Cesar Chelala
On learning that he was from Afghanistan, I asked my Afghan taxi driver in New York his opinion about the situation in his country. “Americans don’t get it,” he said. “They are not going to succeed in Afghanistan. My father was a warlord who fought the Russians, and I grew up in Afghanistan, so I know the situation there. I have a lot of respect for the Russian soldiers, who fought us fiercely. But I don’t have the same respect for the coalition soldiers who always overprotect themselves. They don’t seem to understand that we have fought for centuries against foreign occupation in my country, and we have always succeeded.”
The taxi driver’s assessment confirmed the strength of the Afghan soldier, able to fight with the most primitive weapons against the greatest empires on earth.
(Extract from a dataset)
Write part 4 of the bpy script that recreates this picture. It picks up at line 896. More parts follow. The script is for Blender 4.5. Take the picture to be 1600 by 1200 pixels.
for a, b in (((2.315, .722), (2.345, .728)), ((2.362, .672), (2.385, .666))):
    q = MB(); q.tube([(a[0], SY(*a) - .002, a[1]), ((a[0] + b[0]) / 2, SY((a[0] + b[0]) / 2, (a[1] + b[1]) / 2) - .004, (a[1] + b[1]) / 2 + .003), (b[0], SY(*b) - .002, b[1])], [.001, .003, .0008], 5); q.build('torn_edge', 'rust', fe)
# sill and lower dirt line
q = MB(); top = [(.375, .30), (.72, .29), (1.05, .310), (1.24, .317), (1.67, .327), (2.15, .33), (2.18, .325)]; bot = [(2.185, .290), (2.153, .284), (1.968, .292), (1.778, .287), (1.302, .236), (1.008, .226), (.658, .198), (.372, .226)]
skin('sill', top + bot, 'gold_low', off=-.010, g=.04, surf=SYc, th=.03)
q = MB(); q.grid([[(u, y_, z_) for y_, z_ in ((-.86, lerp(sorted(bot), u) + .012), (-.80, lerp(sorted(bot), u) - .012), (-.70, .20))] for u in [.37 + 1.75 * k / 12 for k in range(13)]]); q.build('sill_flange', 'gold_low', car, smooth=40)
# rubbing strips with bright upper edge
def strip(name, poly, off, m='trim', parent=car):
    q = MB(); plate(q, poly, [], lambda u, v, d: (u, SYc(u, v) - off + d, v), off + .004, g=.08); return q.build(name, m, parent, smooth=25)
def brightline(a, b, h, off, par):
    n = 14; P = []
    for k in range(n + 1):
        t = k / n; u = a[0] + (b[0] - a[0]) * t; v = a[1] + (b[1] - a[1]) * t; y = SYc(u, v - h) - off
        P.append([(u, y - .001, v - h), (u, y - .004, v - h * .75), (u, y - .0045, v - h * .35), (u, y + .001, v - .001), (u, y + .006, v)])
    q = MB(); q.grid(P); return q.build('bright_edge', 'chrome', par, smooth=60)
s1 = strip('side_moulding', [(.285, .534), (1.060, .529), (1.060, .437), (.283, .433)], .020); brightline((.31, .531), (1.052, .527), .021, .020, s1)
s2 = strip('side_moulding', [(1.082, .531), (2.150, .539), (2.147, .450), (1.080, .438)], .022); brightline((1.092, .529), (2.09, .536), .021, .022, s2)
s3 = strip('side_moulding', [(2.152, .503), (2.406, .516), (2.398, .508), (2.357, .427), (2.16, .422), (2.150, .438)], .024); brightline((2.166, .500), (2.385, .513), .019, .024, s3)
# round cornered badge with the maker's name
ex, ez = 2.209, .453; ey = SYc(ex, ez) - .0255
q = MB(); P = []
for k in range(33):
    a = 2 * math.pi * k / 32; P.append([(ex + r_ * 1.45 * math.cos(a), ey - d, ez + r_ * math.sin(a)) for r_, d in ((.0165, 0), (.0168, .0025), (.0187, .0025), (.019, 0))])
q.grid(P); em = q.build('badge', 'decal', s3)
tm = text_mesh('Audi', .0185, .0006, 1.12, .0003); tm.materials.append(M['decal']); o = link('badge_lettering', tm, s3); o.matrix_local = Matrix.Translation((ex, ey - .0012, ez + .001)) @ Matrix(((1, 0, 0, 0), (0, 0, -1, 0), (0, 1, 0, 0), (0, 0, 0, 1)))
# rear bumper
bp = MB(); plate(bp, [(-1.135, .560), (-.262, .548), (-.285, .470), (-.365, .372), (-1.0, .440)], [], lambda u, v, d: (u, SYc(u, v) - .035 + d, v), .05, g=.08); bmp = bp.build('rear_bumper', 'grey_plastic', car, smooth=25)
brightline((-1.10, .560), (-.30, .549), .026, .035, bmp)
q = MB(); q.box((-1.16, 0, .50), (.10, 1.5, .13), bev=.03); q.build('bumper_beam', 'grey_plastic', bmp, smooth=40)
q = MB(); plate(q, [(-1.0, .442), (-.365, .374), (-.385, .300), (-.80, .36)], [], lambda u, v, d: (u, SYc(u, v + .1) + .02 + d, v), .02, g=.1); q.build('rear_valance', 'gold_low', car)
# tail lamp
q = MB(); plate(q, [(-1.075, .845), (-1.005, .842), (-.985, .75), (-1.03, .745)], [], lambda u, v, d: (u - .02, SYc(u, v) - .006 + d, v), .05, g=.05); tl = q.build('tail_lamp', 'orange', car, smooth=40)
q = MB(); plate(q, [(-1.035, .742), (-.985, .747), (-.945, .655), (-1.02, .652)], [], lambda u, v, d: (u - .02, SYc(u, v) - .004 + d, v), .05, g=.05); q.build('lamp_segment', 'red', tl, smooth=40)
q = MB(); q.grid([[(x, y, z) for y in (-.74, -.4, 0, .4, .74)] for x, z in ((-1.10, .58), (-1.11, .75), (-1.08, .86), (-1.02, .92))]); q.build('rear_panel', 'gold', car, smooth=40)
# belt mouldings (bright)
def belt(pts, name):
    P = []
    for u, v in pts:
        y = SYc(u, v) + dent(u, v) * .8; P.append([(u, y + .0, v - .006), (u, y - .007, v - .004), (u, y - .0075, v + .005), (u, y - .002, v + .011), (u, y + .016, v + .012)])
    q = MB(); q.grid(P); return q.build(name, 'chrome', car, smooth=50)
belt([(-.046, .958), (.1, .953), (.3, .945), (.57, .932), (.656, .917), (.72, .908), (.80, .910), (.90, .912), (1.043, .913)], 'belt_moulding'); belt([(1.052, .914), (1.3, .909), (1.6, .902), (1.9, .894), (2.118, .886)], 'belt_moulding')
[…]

When these soldiers feel their land usurped by foreign forces, their strength is multiplied. And this is just one of the obstacles confronting U.S. and NATO forces in Afghanistan.
Matthew Hoh, a former Foreign Service officer and former Marine Corps captain who became the first U.S. official to resign in protest over the Afghan war, had declared, “Upon arriving in Afghanistan and serving in both the East and South (and particularly speaking with local Afghans) I found that the majority of those who were fighting us and the Afghan central government were fighting us because they felt occupied.”
More than 2,200 Americans have been killed in Afghanistan, and the U.S. has spent more than $840 billion fighting the Taliban and paying for relief and reconstruction. The amount of money the U.S. has so far spent in Afghanistan is higher than what it spent, in current dollars, on the Marshall Plan, which help rebuild Europe after World War II.
Despite all these financial resources spent in Afghanistan, and even though the American military says that the Afghan government “controls or influences” 56 percent of the country, this control is limited to district and military quarters while the Taliban controls the rest.
According to Afghan official statistics, the Afghan security forces outnumber the Taliban by 10 to 1. However, as recently as the second week in September, dozens of police officers, soldiers and civilians were killed by Taliban insurgents in four well-coordinated attacks which even included one in Kabul.
In the deadliest attack, the insurgents killed over 30 members of the government security forces in Baghlan Province, located in the north of the country. The casualties among the Afghan security forces have been significant. According to the Special Inspector General for Afghan Reconstruction, a U.S. government agency, 6,785 Afghan police and soldiers have died in the first 10 months of 2016.
As there are increasing calls for the withdrawal of US troops from Afghanistan, the real dilemma for the U.S. is if it is worth to persist in what increasingly seems like an unwinnable war on this natural resources-plentiful country. The Taliban have indicated that they are ready for a second round of talks with the U.S.
It is now time for both parties in this cruel war to put and end to what has been like a hemorrhage in the body of the Afghan people. Those who have failed in the past should be a sobering reminder to the troops now fighting in that country. Afghanistan has been called the graveyard of empires. It should more properly be called the end of an illusion.